Tuesday, August 11, 2009

In Defense of the South

I don't really make excuses for my antipathy for a lot of "Southern Heritage." I don't like the way so many still call the Civil War the 'War of Northern Aggression;' or their use of the most offensive euphemism in history--their 'peculiar institution'; and I really can't stand the "libertarian" apologists that think the Confederacy itself was started for anything but keeping a chokehold on the liberty of others--namely, people like me and my family.

But, this is a rather fair rebuke by Michael Lind on some recent attacks on the South:

In a recent Washington Post column, Kathleen Parker quoted Ohio Sen. George Voinovich's assertion that the Republican Party is "being taken over by Southerners" to suggest that the GOP risks becoming a permanent minority party of the old Confederacy. In itself this is a legitimate point that I and many other critics of Republican conservatism have made for years. However, at Mother Jones, the blogger Kevin Drum used Parker's political argument as an excuse for all-too-typical liberal Southern-bashing. According to Drum: "There are, needless to say, plenty of individual Southern whites who are wholly admirable. But taken as a whole, Southern white culture is [redacted]. Jim Webb can pretty it up all he wants, but it's a [redacted]." Drum did the redacting on his own blog post, explaining he'd blacked out the offending text "on the advice of my frontal lobe."

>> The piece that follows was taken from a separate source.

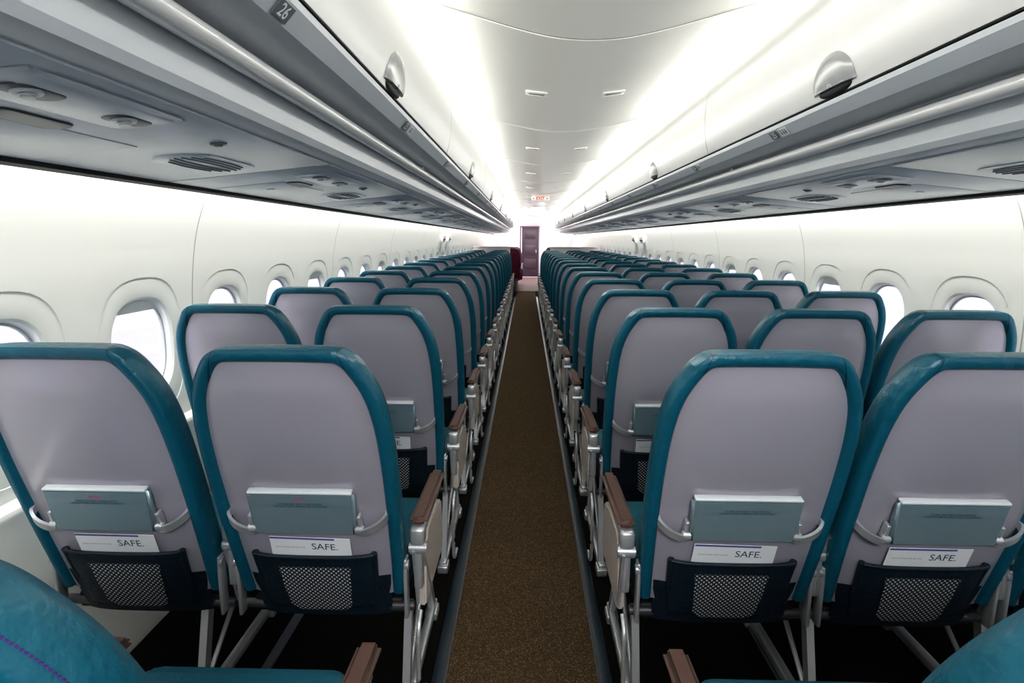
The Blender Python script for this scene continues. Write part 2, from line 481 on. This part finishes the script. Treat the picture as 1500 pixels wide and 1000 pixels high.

Drum's creepy bigotry becomes clear when other groups are substituted: "There are, needless to say, plenty of individual blacks who are wholly admirable. But taken as a whole, black culture is [redacted]. Barack Obama can pretty it up all he wants, but it's a [redacted]." Or maybe this: "There are, needless to say, plenty of individual Jews who are wholly admirable. But taken as a whole, Jewish culture is [redacted]. The late Irving Howe can pretty it up all he wants, but it's a [redacted]."


I like the first page much better than the second page because it, as many Southern defenses in the past, devolves into a "but look at the blacks! They're crazy too!" defense. However, I share it with you because it's sentiment is right, if delivered somewhat poorly at the end with the "your blacks are as dumb as our rednecks" argumentation. (This resentment is probably because the policy preferences he highlights where blacks agree with conservatives are the exact preferences that ideologically alienate me from both blacks and conservatives. Anti-gay marriage, anti-immigration, etc.)

Anyway, never let it be said that I never said anything in defense of the South on my blog.